After considering the advantages of venture capital, we now move on to some of the disadvantages that are associated with venture capital. One of the biggest disadvantages that are associated with venture capital is that the stake of the owner in the company is reduced. As more and more of the equity is liquidated to raise future round of investment, the smaller the stake of the owner remains in the company. The overall cost of financing is unbearable for many. Secondly, the investment is scarce and is relatively difficult to obtain.
Another disadvantage, associated with venture capital is that funds are released on performance based schedule. The capital firm determines a set of goals, which must be achieved in order for the future release of the capital. The business and the owner are put under immense stress and pressure, as their business is expected to grow rapidly after capital is released.
Sources of financing capital
There are multiple resources available for securing capital for a startup business. Startups can use these options to finance their capital and to grow their business. Among these source for startup capital are:
Commercial loans
Commercial loans are a reliable source of getting startup capital. These commercial loans are further divided into various categories:
Bank loans
A bank loan is a type of commercial loan that can either be for a short period or a long term. A person can get the money they need from the bank by providing a thing of value such as property to the bank.
Cash credits
This is offered by the bank in place of any tangible item, which serves as a security deposit against the loan that is provided by the bank.
Venture capital
Venture capital is the form of investment, where a large sum of money can be raised against a percentage of the equity of a company. The investor either gets a percentage of the equity of the company owned by the owner or a percentage of the profit that is being made by the company.
This form of capital mostly favors technology based startups, which are working on a large scale. This also includes companies that have a mass appeal, along with a chance of growing the company quickly.
Trade credit
This offers a short term solution that provides a flexible and a convenient method for financing goals of a company. There must be a good reputation in the market in order to be able to receive this method of funding.
Installment credit
This refers to the form of financing in which the asset is acquired, but the payment is made later on installment basis. This is the most common practice of business owners.
Things to consider before choosing the funding type
There are certain things that are important and must be considered before choosing the funding type. These will help to better understand the type and amount of funding that you should be looking out for.
- Determining the amount
It is important to have an estimate of the amount that would be enough to be able to manage the expenses of the company. It is important to choose the right medium for getting these loans, as it will serve the company in the long run.

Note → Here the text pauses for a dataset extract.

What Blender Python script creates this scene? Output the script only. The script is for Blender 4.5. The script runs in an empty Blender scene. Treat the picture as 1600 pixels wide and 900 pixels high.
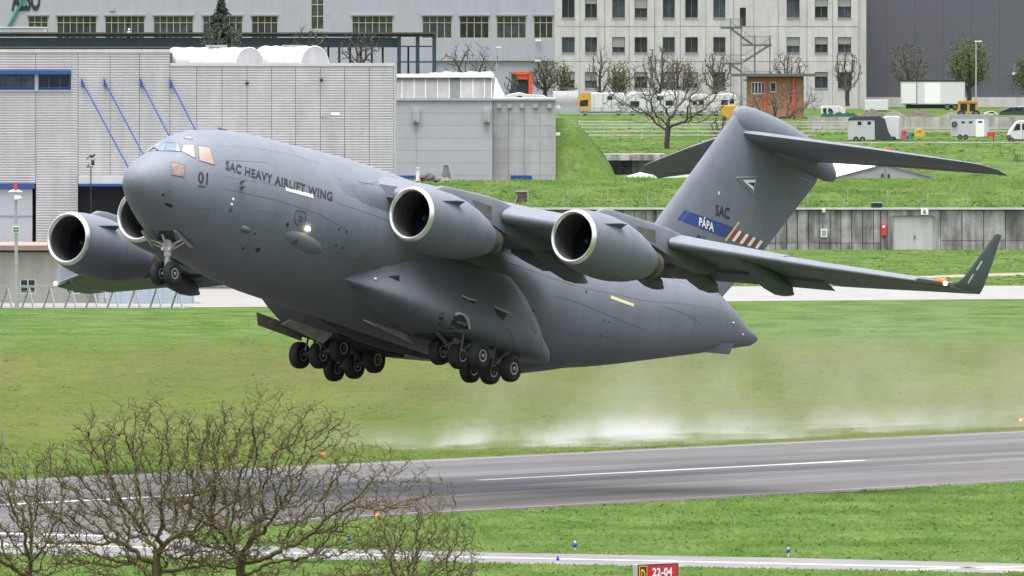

- Choosing the right option
From the multiple options, which are available it is important that you make the best decision according to the need of the company. If you are able to use your own saving or investment, it is better to start with bootstrapping as you will not be giving up any percentage of the equity of the company you own.
If the company is a technology-based company, with room to grow and enter multiple markets, you can go for venture capital. In venture capital, the stake of the owner gets reduced as more and more of the equity is liquidated to raise future rounds of investment. Thus, it is important to choose the type that best suits your needs.